As top US officials contended that the Pakistani military was either complicit or negligent in failing to detect bin Laden's presence in Abbottabad -- where he had reportedly lived for five years -- Washington imposed curbs of civil and military aid and pressured Islamabad to act against other terrorist leaders and groups based on Pakistani soil, including the Haqqani network.

Several reports said Pakistan Army chief Gen Ashfaq Parvez Kayani faced open resentment from army officers as he toured garrisons in the wake of the Laden raid to shore up morale among humiliated military personnel.

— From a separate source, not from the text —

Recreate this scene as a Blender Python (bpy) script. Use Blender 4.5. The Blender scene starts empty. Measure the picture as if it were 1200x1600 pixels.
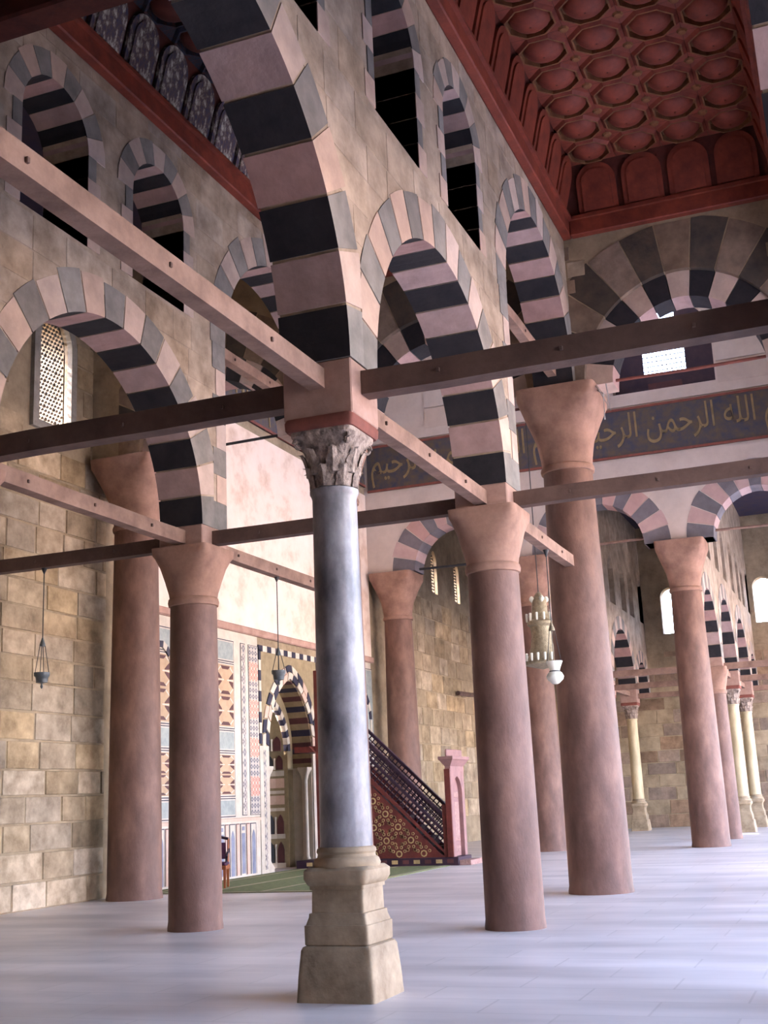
import bpy, bmesh, math, random
from mathutils import Vector, Matrix
from mathutils.geometry import tessellate_polygon
random.seed(7)
sc = bpy.context.scene
C = sc.collection
# ------------------------------------------------------------------ camera
# x runs along the arcades away from the viewer, y runs left towards the mihrab wall, z up (metres)
F_PX, PIT, ROLL, YAW = 1892.0, 0.23384, -0.04358, 0.36581
CAM = Vector((-10.023, -4.325, 1.6))
cs, sn = math.cos, math.sin
fw = Vector((cs(PIT)*cs(YAW), cs(PIT)*sn(YAW), sn(PIT)))
rt = Vector((sn(YAW), -cs(YAW), 0)); up = rt.cross(fw)
r2 = cs(ROLL)*rt + sn(ROLL)*up; u2 = -sn(ROLL)*rt + cs(ROLL)*up
cd = bpy.data.cameras.new('camera'); cam = bpy.data.objects.new('camera', cd); C.objects.link(cam)
cd.sensor_fit = 'VERTICAL'; cd.sensor_height = 36.0; cd.lens = F_PX/1600*36; cd.clip_end = 400
cam.matrix_world = Matrix(((r2.x, u2.x, -fw.x, CAM.x), (r2.y, u2.y, -fw.y, CAM.y), (r2.z, u2.z, -fw.z, CAM.z), (0, 0, 0, 1)))
sc.camera = cam
# ------------------------------------------------------------------ sky, sun, exposure
wd = bpy.data.worlds.new('sky'); sc.world = wd; wd.use_nodes = True
nt = wd.node_tree; bgn = nt.nodes['Background']
sky = nt.nodes.new('ShaderNodeTexSky'); sky.sky_type = 'NISHITA'; sky.sun_disc = False
sky.sun_elevation = math.radians(50); sky.sun_rotation = math.radians(0); sky.air_density = 1.0; sky.dust_density = 2.5
sky_tint = nt.nodes.new('ShaderNodeMix'); sky_tint.data_type = 'RGBA'; sky_tint.blend_type = 'MULTIPLY'; sky_tint.inputs[0].default_value = 1
nt.links.new(sky.outputs[0], sky_tint.inputs[6]); sky_tint.inputs[7].default_value = (1.06, .945, .98, 1)   # sky light tinted towards magenta as an overall colour cast
nt.links.new(sky_tint.outputs[2], bgn.inputs[0]); bgn.inputs[1].default_value = 1.6
sl = bpy.data.lights.new('sun', 'SUN'); sun = bpy.data.objects.new('sun', sl); C.objects.link(sun)
sl.energy = 9.0; sl.angle = math.radians(0.6); sl.color = (1, .90, .84)
sun.rotation_euler = Vector((.15, -.72, -.68)).to_track_quat('-Z', 'Y').to_euler()
vs = sc.view_settings
vs.view_transform = 'Standard'; vs.look = 'None'; vs.gamma = 1; vs.exposure = 1.95
try: vs.use_curve_mapping = False
except Exception: pass
def portal(name, loc, sx, sy, direction):
    l = bpy.data.lights.new(name, 'AREA'); l.shape = 'RECTANGLE'; l.size = sx; l.size_y = sy; l.cycles.is_portal = True
    o = bpy.data.objects.new(name, l); C.objects.link(o); o.location = loc
    o.rotation_euler = Vector(direction).to_track_quat('-Z', 'Y').to_euler()

# ------------------------------------------------------------------ main measures
D, W = 5.195, 4.523
U2, U5 = 2*D, 25.2           # near and far line of the dome square
GU = [30.0, 35.2, 40.3]      # far bays
UF = 43.5                    # far end wall
VQ = 9.67                    # mihrab wall
ZB, ZI = 5.41, 5.58          # tie beams, low arch springing
ZS2 = 8.5                    # tall arch springing
ZC = 11.25                   # underside of the wooden cornice

# ------------------------------------------------------------------ materials
MATS = {}
def mat(name, c1, c2=None, scale=4.0, rough=.85, bump=.15, bscale=None, rnd=0.0, stretch=None, c3=None, spec=.3, metal=0):
    m = bpy.data.materials.new(name); m.use_nodes = True; n = m.node_tree.nodes; L = m.node_tree.links
    b = n['Principled BSDF']; b.inputs['Roughness'].default_value = rough; b.inputs['Specular IOR Level'].default_value = spec
    b.inputs['Metallic'].default_value = metal
    tc = n.new('ShaderNodeTexCoord'); vec = tc.outputs['Object']
    if stretch:
        mp = n.new('ShaderNodeMapping'); mp.inputs['Scale'].default_value = stretch; L.new(vec, mp.inputs['Vector']); vec = mp.outputs[0]
    c2 = c2 or tuple(x*.7 for x in c1)
    no = n.new('ShaderNodeTexNoise'); no.inputs['Scale'].default_value = scale; no.inputs['Detail'].default_value = 8; no.inputs['Roughness'].default_value = .65
    L.new(vec, no.inputs['Vector'])
    rp = n.new('ShaderNodeValToRGB'); L.new(no.outputs[0], rp.inputs[0]); e = rp.color_ramp.elements
    e[0].position = .34; e[0].color = (*c2, 1); e[1].position = .66; e[1].color = (*c1, 1)
    if c3: q = e.new(.5); q.color = (*c3, 1)
    col = rp.outputs[0]
    if rnd:
        oi = n.new('ShaderNodeObjectInfo'); mr = n.new('ShaderNodeMapRange'); L.new(oi.outputs['Random'], mr.inputs[0])
        mr.inputs[3].default_value = 1-rnd; mr.inputs[4].default_value = 1+rnd*.7
        hs = n.new('ShaderNodeHueSaturation'); L.new(col, hs.inputs['Color']); L.new(mr.outputs[0], hs.inputs['Value'])
        m2 = n.new('ShaderNodeMath'); m2.operation = 'MULTIPLY_ADD'; L.new(oi.outputs['Random'], m2.inputs[0]); m2.inputs[1].default_value = 7.31; m2.inputs[2].default_value = 0
        fr = n.new('ShaderNodeMath'); fr.operation = 'FRACT'; L.new(m2.outputs[0], fr.inputs[0])
        ms = n.new('ShaderNodeMapRange'); L.new(fr.outputs[0], ms.inputs[0]); ms.inputs[3].default_value = .82; ms.inputs[4].default_value = 1.15
        L.new(ms.outputs[0], hs.inputs['Saturation']); col = hs.outputs[0]
    L.new(col, b.inputs['Base Color'])
    if bump:
        nb = n.new('ShaderNodeTexNoise'); nb.inputs['Scale'].default_value = bscale or scale*5; nb.inputs['Detail'].default_value = 6; L.new(vec, nb.inputs['Vector'])
        bp = n.new('ShaderNodeBump'); bp.inputs['Strength'].default_value = bump; bp.inputs['Distance'].default_value = .03
        L.new(nb.outputs[0], bp.inputs['Height']); L.new(bp.outputs[0], b.inputs['Normal'])
    MATS[name] = m; return m
def glow(name, col, strength):
    m = bpy.data.materials.new(name); m.use_nodes = True; b = m.node_tree.nodes['Principled BSDF']
    b.inputs['Emission Color'].default_value = (*col, 1); b.inputs['Emission Strength'].default_value = strength; b.inputs['Base Color'].default_value = (*col, 1)
    MATS[name] = m; return m
mat('limestone', (.42, .32, .205), (.23, .17, .105), 1.6, bump=.35, bscale=9)
mat('block', (.48, .365, .235), (.21, .15, .09), 2.2, bump=.5, bscale=8, rnd=.3)
mat('block_light', (.62, .485, .33), (.30, .215, .13), 2.6, bump=.5, bscale=8, rnd=.28)
mat('spandrel', (.50, .39, .29), (.25, .185, .13), 2.2, bump=.7, bscale=7)
mat('spandrel_block', (.52, .405, .30), (.25, .185, .13), 2.2, bump=.7, bscale=7, rnd=.14)
mat('face_pale', (.58, .43, .35), (.42, .31, .25), 2.5, bump=.2, rnd=.12)
mat('face_grey', (.27, .245, .22), (.16, .145, .13), 2.5, bump=.2, rnd=.15)
mat('soffit_pink', (.45, .29, .26), (.33, .21, .19), 3, bump=.25, rnd=.12)
mat('soffit_black', (.016, .014, .017), (.03, .026, .028), 3, bump=.2)
mat('brown_stone', (.32, .22, .15), (.18, .12, .08), 3, bump=.3, rnd=.25)
mat('dark_stone', (.10, .075, .055), (.05, .04, .035), 3, bump=.3, rnd=.2)
mat('dome_pink', (.55, .36, .32), (.45, .29, .26), 2, bump=.1, rnd=.08)
mat('dome_grey', (.20, .18, .19), (.14, .125, .13), 2, bump=.1, rnd=.1)
mat('plaster', (.82, .68, .58), (.62, .45, .34), 1.3, bump=.12, c3=(.78, .63, .52))
mat('dome_white', (.60, .50, .43), (.49, .40, .34), 1.2, bump=.06, rnd=.06)
mat('granite', (.235, .128, .092), (.11, .058, .042), 2.2, bump=.12, bscale=40, rough=.6, stretch=(1, 1, .45), c3=(.165, .088, .065))
mat('granite_cap', (.36, .205, .145), (.21, .115, .08), 2.5, bump=.15, rough=.75)
mat('marble_shaft', (.40, .375, .375), (.085, .08, .085), 2.2, bump=.05, rough=.4, stretch=(1, 1, .55), c3=(.22, .205, .21), spec=.5)
mat('marble_yellow', (.66, .54, .34), (.42, .33, .19), 3, bump=.05, rough=.5, stretch=(1, 1, .3))
mat('pedestal', (.46, .35, .225), (.25, .18, .11), 3, bump=.25)
mat('cap_carved', (.46, .36, .29), (.13, .09, .075), 9, bump=.8, bscale=22)
mat('impost', (.48, .31, .25), (.33, .195, .15), 2.5, bump=.2)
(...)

The strains between Islamabad and Washington affected efforts to find a political solution to the war in Afghanistan. Pakistan persistently spurned US pressure to launch a military operation in North Waziristan, which American and Afghan officials say is a safe haven for the militant group Haqqani network.

In the aftermath of the raid against Laden, the Pakistan government organised a joint session of parliament and an "All Parties Conference", which passed separate resolutions that called for NATO supply routes to be shut in the event of another attack and for giving "peace a chance" in the country's restive northwest.

Just as US-Pakistan ties seemed to be heading towards an even keel, a cross-border NATO air strike on two military posts killed 24 Pakistani soldiers on November 26 and took relations to a fresh low. Within hours, Pakistan retaliated by closing all NATO supply routes -- used to transport half the supplies needed by US and allied force in Afghanistan -- and giving the US an ultimatum to vacate Shamsi airbase, reportedly used by CIA-operated drones.

Prime Minister Gilani's cabinet decided to boycott the Bonn Conference on Afghanistan on December 5 to protest the NATO attack, raising fresh questions about Pakistan-US cooperation in the endgame in the neighbouring country and in efforts to bring the Afghan Taliban to the negotiating table.

Gilani ordered a sweeping revamp of Pakistan's ties with the US, saying new "terms of engagement" would be framed by a joint session of parliament on the basis of recommendations made by top diplomats and the Parliamentary Committee on National Security.

Towards the end of the year, the Laden raid had a fallout on domestic politics when Pakistani-American businessman Mansoor Ijaz made public an alleged memo that was sent to the US military seeking help to stave off a military takeover in Pakistan in May.

The memo, which Ijaz claimed he drafted on the instructions on Pakistan's former envoy to the US, Husain Haqqani, said a new national security set-up would be created after flushing out officials with links to extremists.

Acting on a batch of petitions, the Supreme Court ordered an inquiry into the Memogate scandal even though Gilani had already asked a parliamentary panel to probe the matter.

The civilian government and the military adopted divergent stands in the apex court, with the army and ISI chiefs calling for a probe while the government insisted that the petitions regarding the memo should be dismissed.

Amidst the crisis over the memo, President Asif Ali Zardari abruptly left for Dubai on December 6 to seek treatment for a heart condition, triggering speculation that the unpopular and embattled head of the Pakistan People's Party was on the verge of resigning due to pressure from the army after his name was linked to the Memogate scandal.